Cool, that'll work. Mentioned the X5687 since you were talking X5679 which is about the same price. Would also allow 1333mhz RAM where the W3670 is limited to 1033 speeds. No biggie. All depends on what modules you have. Will say that changing from W3565 to X5687 (already had 1333 RAM) upped my Firestrike scores by over 20%. Obviously eliminated some of my bottleneck. And yeah, this system works great with RX 480 , 6-pin to 8-pin adapter. T3500 are a great base for budget gaming system.
 
I'm not getting picky. This is just going to fill in the gap between now and birthday in Oct or First of next year if ryzen hasn't worked out the kinks.

Right away, I can tell the difference in audio though. This integrated audio sucks compared to the MSI board I have in my ivy bridge system. lol
 
I have a Zen 1700x and 980ti and boy my Oculus is butter. Keep in mind that if your using oculus you may get what looks like frame drops or graphics lag but its really failure to head track. This is apparent if you are running only one sensor camera. If you buy another or get the touch units that come with one it is waaay better.

I am going to get two more cameras in the next few months and that way I will have a max of 4 sensors spaced so that my goggles never lose infrared tracking by the cameras.

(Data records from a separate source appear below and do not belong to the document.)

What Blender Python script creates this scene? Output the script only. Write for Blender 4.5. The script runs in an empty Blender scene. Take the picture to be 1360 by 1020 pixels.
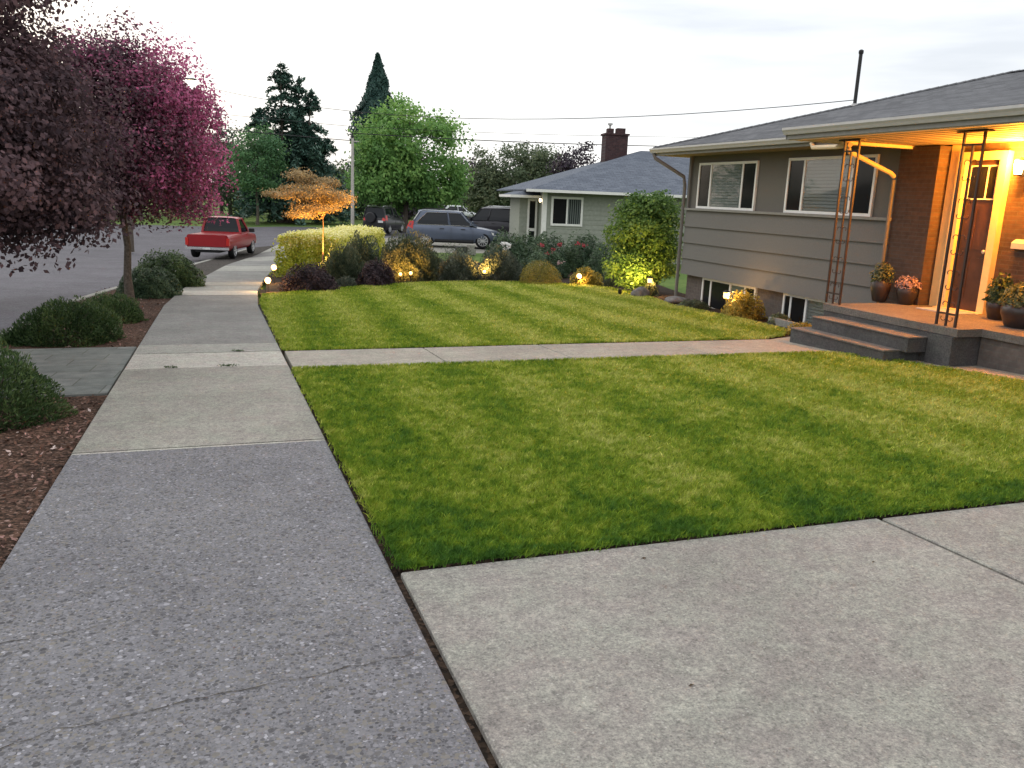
import bpy, bmesh, math, random
import numpy as np
from mathutils import Vector, Matrix
random.seed(7)
S = bpy.context.scene
COL = S.collection
R = math.radians

# ------------------------------------------------------------------ camera, world, sun, exposure
cam_d = bpy.data.cameras.new('camera'); cam = bpy.data.objects.new('camera', cam_d); COL.objects.link(cam)
cam_d.sensor_width = 36; cam_d.lens = 1100 / 1360 * 36; cam_d.clip_end = 2000; cam_d.clip_start = 0.05
def _ray(px, py): return np.array([(px - 680) / 1100, -(py - 510) / 1100, -1.0])
_dy = _ray(285, 245); _dy /= np.linalg.norm(_dy)            # street direction
_dx = _ray(3950, 392); _dx -= _dx.dot(_dy) * _dy; _dx /= np.linalg.norm(_dx)
_dz = np.cross(_dx, _dy)
m4 = Matrix([list(_dx) + [0], list(_dy) + [0], list(_dz) + [1.6], [0, 0, 0, 1]])
cam.matrix_world = m4
S.camera = cam

W = bpy.data.worlds.new('World'); S.world = W; W.use_nodes = True
nt = W.node_tree; nt.nodes.clear()
out = nt.nodes.new('ShaderNodeOutputWorld'); bg = nt.nodes.new('ShaderNodeBackground')
sky = nt.nodes.new('ShaderNodeTexSky'); sky.sky_type = 'NISHITA'; sky.sun_disc = False
sky.sun_elevation = R(14); sky.sun_rotation = R(-20)
sky.air_density = 1.0; sky.dust_density = 2.0
tc = nt.nodes.new('ShaderNodeTexCoord'); mp = nt.nodes.new('ShaderNodeMapping'); mp.inputs['Scale'].default_value = (1.2, 1.2, 9)
nz = nt.nodes.new('ShaderNodeTexNoise'); nz.inputs['Scale'].default_value = 1.6; nz.inputs['Detail'].default_value = 6; nz.inputs['Roughness'].default_value = .5
rp = nt.nodes.new('ShaderNodeValToRGB')
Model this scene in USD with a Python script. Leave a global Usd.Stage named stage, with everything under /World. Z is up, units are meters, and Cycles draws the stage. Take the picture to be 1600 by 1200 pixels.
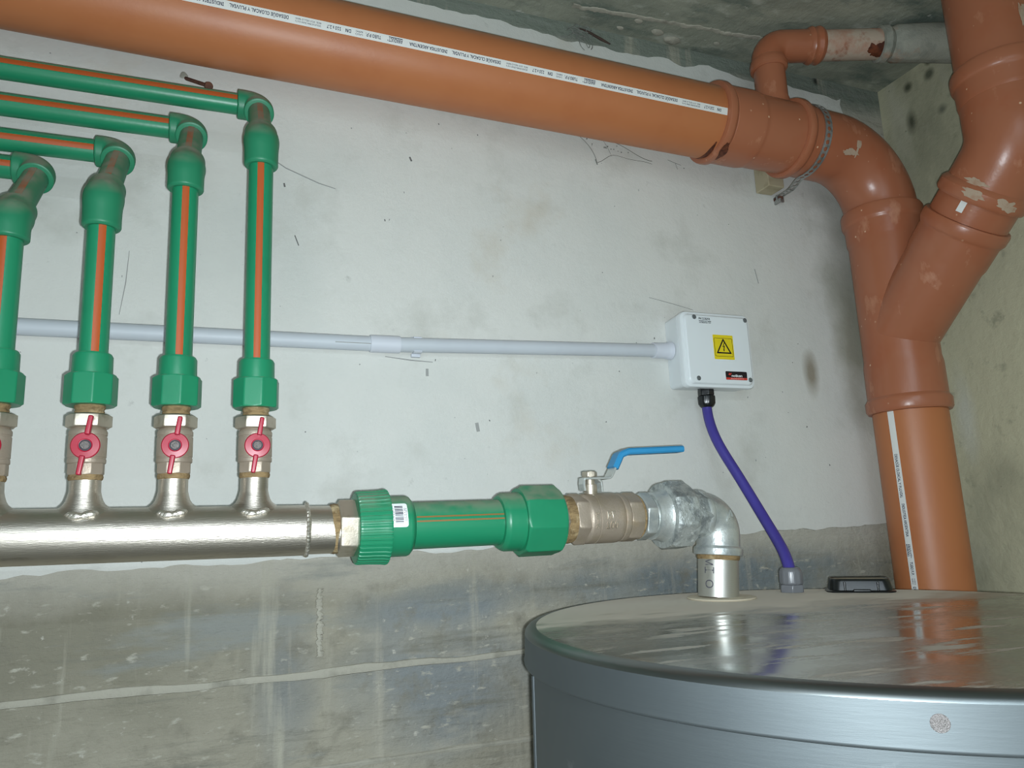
import math, numpy as np, trimesh, usdkit, meshkit
import manifold3d as m3
from shapely.geometry import Polygon, Point, box as sbox
from pxr import Usd, UsdGeom, UsdLux, Gf, Sdf, UsdShade

stage = Usd.Stage.CreateInMemory()
UsdGeom.SetStageUpAxis(stage, UsdGeom.Tokens.z)
UsdGeom.SetStageMetersPerUnit(stage, 1.0)
UsdGeom.Xform.Define(stage, '/World')
stage.SetDefaultPrim(stage.GetPrimAtPath('/World'))
PI = math.pi
A = np.array
H = 1.35                                   # lens height above the floor; every z below is measured from the lens

# ------------------------------------------------------------------ camera
def cam_axes(pitch, yaw, roll):
    f = A([math.sin(yaw) * math.cos(pitch), math.cos(yaw) * math.cos(pitch), math.sin(pitch)])
    rt = np.cross(f, [0, 0, 1.0]); rt /= np.linalg.norm(rt); up = np.cross(rt, f)
    return rt * math.cos(roll) + up * math.sin(roll), -rt * math.sin(roll) + up * math.cos(roll), f
RT, UP, FW = cam_axes(*np.radians([10.9232, 21.6981, -2.5265]))
def pose(p):
    m = Gf.Matrix4d(1.0)
    for i, v in enumerate((RT, UP, -FW)):
        m.SetRow(i, Gf.Vec4d(*map(float, v), 0))
    m.SetRow(3, Gf.Vec4d(*map(float, p), 1))
    return m
cam = UsdGeom.Camera.Define(stage, '/World/Camera')
cam.CreateHorizontalApertureAttr(36.0)
cam.CreateVerticalApertureAttr(27.0)
cam.CreateFocalLengthAttr(36.0 * 1176.54 / 1600)
cam.CreateClippingRangeAttr(Gf.Vec2f(0.02, 100))
cam.AddTransformOp().Set(pose(A([0, 0, H])))
cam.CreateExposureAttr(-0.13)

# ------------------------------------------------------------------ light: the phone's flash beside its lens, and an unseen tube lamp behind for ambient light
flash = UsdLux.DiskLight.Define(stage, '/World/Flash')
flash.CreateRadiusAttr(0.004)
flash.CreateIntensityAttr(50000.0)
flash.CreateColorAttr(Gf.Vec3f(0.89, 0.985, 1.05))
flash.AddTransformOp().Set(pose(A([0, 0, H]) + RT * 0.009 - UP * 0.007 + FW * 0.004))
unseen_lamp_light = UsdLux.RectLight.Define(stage, '/World/UnseenTubeLight')  # light of the out-of-view tube lamp, softens the flash falloff
unseen_lamp_light.CreateWidthAttr(1.1); unseen_lamp_light.CreateHeightAttr(0.05)
unseen_lamp_light.CreateIntensityAttr(130.0)
unseen_lamp_light.CreateColorAttr(Gf.Vec3f(0.80, 0.95, 1.08))
unseen_lamp_light.AddTranslateOp().Set(Gf.Vec3d(-0.3, -1.3, H + 0.735))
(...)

I think the biggest hit for getting sick in VR is high reprojection rates. Reduce those and you are good to go.
 
my i5 system with a 480 is smooth in most Vr designed games. Games not meant for Vr like Readout but have been added to support it seem to kill the fps. I'm told project cars is like That too.

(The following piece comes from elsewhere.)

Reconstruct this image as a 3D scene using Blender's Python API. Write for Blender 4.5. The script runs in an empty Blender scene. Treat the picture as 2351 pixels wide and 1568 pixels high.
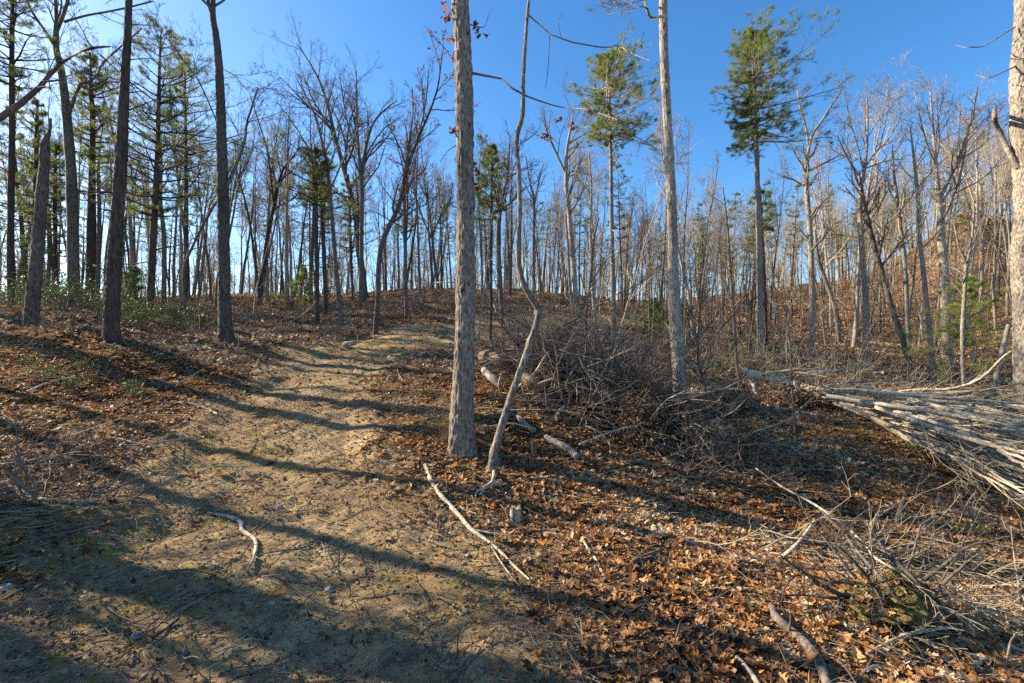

I also have 3 cameras for 360. I never have trouble with it losing sight.
 
If you're getting occasional stutter, its either the aforementioned tracking issue or your running into a ram limit on the 4gb card. That cpu is fine and with the latest drivers the 480 looks to be fine, but the 8gb, not the 4gb. If you want to crank visuals up you'll need a high end video card but doubtful you'll run into cpu limits.
 
If you're getting occasional stutter, its either the aforementioned tracking issue or your running into a ram limit on the 4gb card. That cpu is fine and with the latest drivers the 480 looks to be fine, but the 8gb, not the 4gb. If you want to crank visuals up you'll need a high end video card but doubtful you'll run into cpu limits.

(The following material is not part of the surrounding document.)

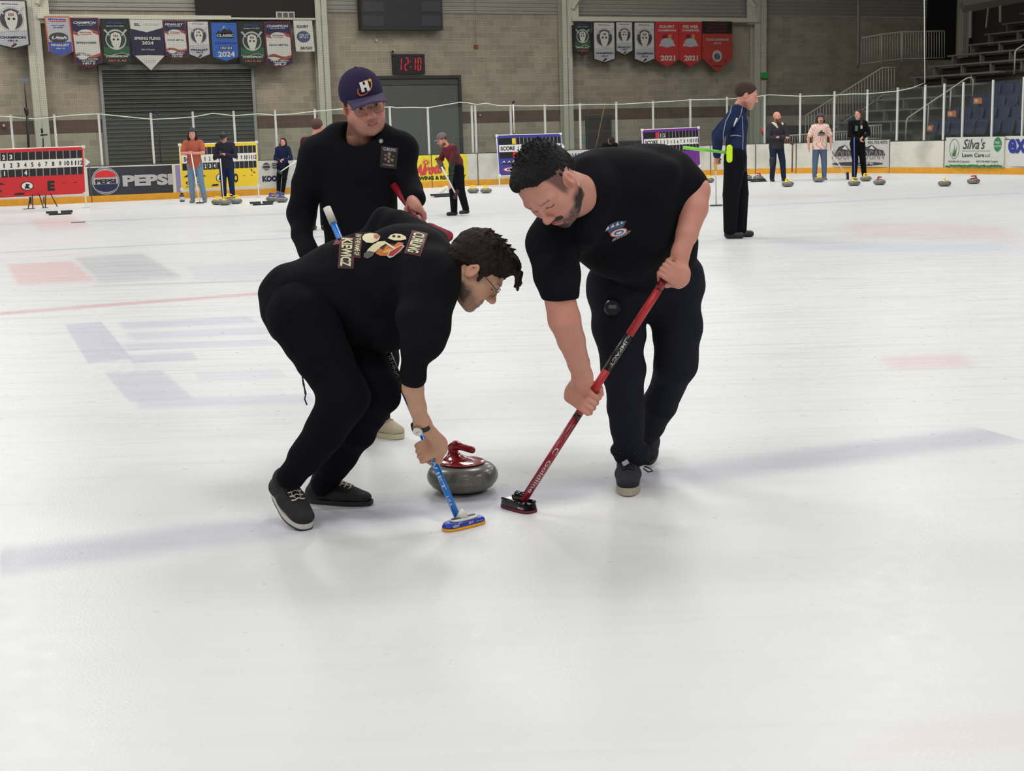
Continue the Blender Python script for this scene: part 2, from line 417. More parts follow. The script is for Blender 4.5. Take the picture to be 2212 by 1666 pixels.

At 1920x1200? I've played with a lot of 3d vision titles. I've never known 3d vision be be more demanding on vram. Gpu, cpu,, and memory bandwith in that order definitely. But vram, I would need to see some proof on that claim. I'm sorry. VR even has more features that should ease up on that burden than 3d vision ever did.
 
At 1920x1200? I've played with a lot of 3d vision titles. I've never known 3d vision be be more demanding on vram. Gpu, cpu,, and memory bandwith in that order definitely. But vram, I would need to see some proof on that claim. I'm sorry. VR even has more features that should ease up on that burden than 3d vision ever did.
This isn't 3d vision. Oculus and vive render 2160x1200 and many (most) games super sample above that so that when the frame gets perspective corrected there is 1:1 rendered to screen pixels in the center of the screen, which requires around 50% more pixels than native res. So it's well above 1080p res, close to double the pixels. Occasional stutters instead of general low frames sound like swapping to system ram to me.
 
I'm getting a higher end card soon. I have 8gb system ram and thought about doubling that if needed. You think more than 8gb is needed?
 
I'm getting a higher end card soon. I have 8gb system ram and thought about doubling that if needed. You think more than 8gb is needed?

I had 12gb in my old system and 16gb in my current and didn't have any issues. I would try it and see, but right now you might be ok.